Albert Schweitzer, looking right at all of us and pointing to the woman, said simply, “No one should ever have to carry a burden like that alone.”
Schweitzer obviously understood compassion. As a leader he decided to care for someone else, to fully understand the woman’s burden and seek to relieve it. In doing this he was supporting ideas taught by a compassionate Jesus who urged his followers to care for those who were hungry, sick, unclothed, in prison, and burdened with other problems—“Whatever you did for one of the least of these…you did for me.”

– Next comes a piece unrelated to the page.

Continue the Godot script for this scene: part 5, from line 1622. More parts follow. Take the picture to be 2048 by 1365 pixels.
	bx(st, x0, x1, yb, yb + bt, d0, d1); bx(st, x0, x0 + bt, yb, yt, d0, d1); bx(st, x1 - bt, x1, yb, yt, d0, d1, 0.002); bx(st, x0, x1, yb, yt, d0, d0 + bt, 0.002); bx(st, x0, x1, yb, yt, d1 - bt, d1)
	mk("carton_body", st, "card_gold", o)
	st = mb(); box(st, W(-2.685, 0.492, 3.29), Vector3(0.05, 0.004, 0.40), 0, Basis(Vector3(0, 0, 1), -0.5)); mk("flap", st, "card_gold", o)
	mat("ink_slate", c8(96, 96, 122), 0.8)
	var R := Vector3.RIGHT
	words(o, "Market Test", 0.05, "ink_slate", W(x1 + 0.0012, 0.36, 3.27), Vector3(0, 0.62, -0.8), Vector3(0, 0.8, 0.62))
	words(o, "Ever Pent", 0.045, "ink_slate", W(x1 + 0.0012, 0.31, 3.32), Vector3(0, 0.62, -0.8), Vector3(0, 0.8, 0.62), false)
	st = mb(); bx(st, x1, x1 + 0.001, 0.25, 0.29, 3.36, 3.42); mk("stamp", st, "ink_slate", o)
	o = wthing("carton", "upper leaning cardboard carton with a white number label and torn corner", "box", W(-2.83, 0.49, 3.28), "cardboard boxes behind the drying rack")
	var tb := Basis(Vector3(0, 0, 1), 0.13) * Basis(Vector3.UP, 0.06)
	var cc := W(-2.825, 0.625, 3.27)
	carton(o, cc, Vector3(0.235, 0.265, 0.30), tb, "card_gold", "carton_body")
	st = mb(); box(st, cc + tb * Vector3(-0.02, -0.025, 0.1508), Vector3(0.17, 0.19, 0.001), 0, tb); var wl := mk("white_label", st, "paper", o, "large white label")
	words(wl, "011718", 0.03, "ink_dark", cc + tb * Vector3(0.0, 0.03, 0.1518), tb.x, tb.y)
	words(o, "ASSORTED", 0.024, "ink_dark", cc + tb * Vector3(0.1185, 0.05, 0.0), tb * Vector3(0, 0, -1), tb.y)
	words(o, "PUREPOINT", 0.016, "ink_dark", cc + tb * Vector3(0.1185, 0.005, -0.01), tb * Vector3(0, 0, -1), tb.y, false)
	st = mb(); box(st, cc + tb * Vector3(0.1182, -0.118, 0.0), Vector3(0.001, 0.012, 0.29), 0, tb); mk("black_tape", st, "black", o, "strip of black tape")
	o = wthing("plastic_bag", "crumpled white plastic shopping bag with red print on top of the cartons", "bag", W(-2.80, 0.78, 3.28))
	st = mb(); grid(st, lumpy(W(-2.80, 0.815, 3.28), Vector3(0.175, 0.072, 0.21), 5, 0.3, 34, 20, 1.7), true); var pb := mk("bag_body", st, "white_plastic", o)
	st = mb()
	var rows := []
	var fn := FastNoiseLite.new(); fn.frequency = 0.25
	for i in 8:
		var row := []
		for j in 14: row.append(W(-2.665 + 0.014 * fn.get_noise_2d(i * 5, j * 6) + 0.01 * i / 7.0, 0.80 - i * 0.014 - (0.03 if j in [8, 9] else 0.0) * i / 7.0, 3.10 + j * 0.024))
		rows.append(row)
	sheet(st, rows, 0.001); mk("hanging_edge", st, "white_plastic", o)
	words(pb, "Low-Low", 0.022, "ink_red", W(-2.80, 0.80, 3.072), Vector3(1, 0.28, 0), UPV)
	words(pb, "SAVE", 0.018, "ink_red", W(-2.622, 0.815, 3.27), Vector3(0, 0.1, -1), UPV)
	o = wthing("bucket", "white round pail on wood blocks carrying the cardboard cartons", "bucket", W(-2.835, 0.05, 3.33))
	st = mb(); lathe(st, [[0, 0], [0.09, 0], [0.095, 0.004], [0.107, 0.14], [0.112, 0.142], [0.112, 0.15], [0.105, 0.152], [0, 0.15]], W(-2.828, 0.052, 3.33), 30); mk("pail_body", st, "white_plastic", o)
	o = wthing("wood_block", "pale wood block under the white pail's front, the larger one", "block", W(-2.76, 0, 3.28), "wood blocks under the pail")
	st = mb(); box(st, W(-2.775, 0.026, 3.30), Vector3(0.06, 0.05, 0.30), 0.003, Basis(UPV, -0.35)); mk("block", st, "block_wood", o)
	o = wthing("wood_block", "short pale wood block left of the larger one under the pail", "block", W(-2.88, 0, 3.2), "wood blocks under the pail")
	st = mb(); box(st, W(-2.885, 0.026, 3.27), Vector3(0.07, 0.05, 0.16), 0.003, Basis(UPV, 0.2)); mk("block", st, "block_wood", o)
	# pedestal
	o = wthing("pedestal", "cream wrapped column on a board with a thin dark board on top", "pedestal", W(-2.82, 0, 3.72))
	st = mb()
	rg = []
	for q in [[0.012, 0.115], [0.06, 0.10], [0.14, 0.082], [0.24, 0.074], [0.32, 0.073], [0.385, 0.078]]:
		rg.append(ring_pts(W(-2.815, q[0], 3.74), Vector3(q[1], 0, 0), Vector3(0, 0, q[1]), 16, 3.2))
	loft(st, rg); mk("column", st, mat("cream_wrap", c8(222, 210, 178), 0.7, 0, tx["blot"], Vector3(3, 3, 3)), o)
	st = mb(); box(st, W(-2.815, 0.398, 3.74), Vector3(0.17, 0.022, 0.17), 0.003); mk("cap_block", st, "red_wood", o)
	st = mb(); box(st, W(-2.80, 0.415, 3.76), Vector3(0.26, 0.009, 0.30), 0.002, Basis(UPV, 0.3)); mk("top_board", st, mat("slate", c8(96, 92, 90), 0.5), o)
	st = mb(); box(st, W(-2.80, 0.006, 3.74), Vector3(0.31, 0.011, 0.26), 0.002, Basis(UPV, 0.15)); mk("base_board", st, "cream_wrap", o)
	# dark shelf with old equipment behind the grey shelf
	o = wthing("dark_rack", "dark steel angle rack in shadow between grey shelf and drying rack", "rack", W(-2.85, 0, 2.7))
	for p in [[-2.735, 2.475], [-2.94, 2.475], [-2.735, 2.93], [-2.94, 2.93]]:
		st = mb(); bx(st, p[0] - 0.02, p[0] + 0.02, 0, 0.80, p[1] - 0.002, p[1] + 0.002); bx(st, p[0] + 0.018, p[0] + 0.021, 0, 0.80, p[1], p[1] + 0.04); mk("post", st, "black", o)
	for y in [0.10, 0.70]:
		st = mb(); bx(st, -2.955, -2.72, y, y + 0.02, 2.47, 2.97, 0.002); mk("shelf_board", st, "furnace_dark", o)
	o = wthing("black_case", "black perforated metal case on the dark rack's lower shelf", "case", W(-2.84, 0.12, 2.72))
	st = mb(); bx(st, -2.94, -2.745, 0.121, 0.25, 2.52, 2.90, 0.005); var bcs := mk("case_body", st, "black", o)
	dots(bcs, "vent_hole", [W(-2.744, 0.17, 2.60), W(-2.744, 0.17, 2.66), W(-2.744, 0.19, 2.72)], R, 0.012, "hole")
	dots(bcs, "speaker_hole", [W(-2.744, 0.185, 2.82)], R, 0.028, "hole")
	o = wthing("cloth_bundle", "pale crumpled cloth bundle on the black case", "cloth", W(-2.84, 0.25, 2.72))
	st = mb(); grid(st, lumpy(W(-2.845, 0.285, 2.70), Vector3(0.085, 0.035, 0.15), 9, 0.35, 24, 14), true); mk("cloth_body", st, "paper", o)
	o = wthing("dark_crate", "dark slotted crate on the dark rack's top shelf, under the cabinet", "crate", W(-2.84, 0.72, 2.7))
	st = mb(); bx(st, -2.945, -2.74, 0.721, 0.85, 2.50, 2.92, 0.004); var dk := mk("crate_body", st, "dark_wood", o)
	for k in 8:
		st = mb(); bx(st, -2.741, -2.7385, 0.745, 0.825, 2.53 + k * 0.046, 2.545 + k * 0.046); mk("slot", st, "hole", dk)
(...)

Compassion, as we define it here, involves two primary ideas: First is the ability to see people from their perspective, their level of interest, and their need. Coupled with that other-focused vision, though, is the deep internal craving to help them gain their full potential.
J. Oswald Sanders wrote,
The true leader regards the welfare of others rather than his own comfort and prestige as of primary concern. He manifests sympathy and concern for those under him in their problems, difficulties, and cares, but it is a sympathy that fortifies and stimulates, not that softens and weakens.
Compassion is a strong character quality that seeks to both understand people and motivate them to great personal and professional achievement. Compassion should not be confused with weak sentimentality. Instead, compassion involves caring strength, a selfless desire, and energy that elevates others to first place in all human affairs.